**Instructions to follow:**
Type again, exactly, the lines below from the start through the line that includes "except Exception: pass".

**Data shown:**
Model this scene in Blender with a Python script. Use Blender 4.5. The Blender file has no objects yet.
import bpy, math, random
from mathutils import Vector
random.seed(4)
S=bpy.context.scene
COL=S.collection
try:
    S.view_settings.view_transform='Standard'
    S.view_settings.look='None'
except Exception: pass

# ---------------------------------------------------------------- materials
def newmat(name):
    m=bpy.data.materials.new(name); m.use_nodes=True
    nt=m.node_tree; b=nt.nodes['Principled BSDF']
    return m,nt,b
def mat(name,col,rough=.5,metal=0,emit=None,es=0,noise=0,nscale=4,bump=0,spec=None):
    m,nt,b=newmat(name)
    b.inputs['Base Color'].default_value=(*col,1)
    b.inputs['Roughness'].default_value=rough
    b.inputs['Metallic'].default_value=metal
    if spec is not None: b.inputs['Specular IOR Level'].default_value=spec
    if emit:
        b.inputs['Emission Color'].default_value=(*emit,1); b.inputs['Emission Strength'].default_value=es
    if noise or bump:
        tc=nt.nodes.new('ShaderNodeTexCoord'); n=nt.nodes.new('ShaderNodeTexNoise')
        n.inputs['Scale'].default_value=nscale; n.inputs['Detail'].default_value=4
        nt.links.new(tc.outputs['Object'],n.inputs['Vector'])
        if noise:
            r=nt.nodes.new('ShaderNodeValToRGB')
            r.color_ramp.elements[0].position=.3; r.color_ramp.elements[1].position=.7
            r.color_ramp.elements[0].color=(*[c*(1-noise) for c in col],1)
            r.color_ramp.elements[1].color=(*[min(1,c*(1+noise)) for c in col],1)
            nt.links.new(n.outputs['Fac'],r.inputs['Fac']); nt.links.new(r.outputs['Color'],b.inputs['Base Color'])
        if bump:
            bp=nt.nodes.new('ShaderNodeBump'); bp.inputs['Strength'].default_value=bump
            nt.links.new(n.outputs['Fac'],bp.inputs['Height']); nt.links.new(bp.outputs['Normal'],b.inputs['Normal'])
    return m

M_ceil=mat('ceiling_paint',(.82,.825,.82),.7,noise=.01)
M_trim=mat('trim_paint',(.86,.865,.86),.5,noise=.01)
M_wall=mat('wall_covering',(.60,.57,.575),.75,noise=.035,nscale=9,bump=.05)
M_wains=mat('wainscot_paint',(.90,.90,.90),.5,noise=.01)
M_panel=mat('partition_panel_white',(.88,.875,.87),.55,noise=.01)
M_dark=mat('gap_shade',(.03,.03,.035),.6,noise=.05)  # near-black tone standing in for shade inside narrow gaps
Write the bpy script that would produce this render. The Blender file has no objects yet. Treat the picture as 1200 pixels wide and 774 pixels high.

**Answer to the task:**
Model this scene in Blender with a Python script. Use Blender 4.5. The Blender file has no objects yet.
import bpy, math, random
from mathutils import Vector
random.seed(4)
S=bpy.context.scene
COL=S.collection
try:
    S.view_settings.view_transform='Standard'
    S.view_settings.look='None'
except Exception: pass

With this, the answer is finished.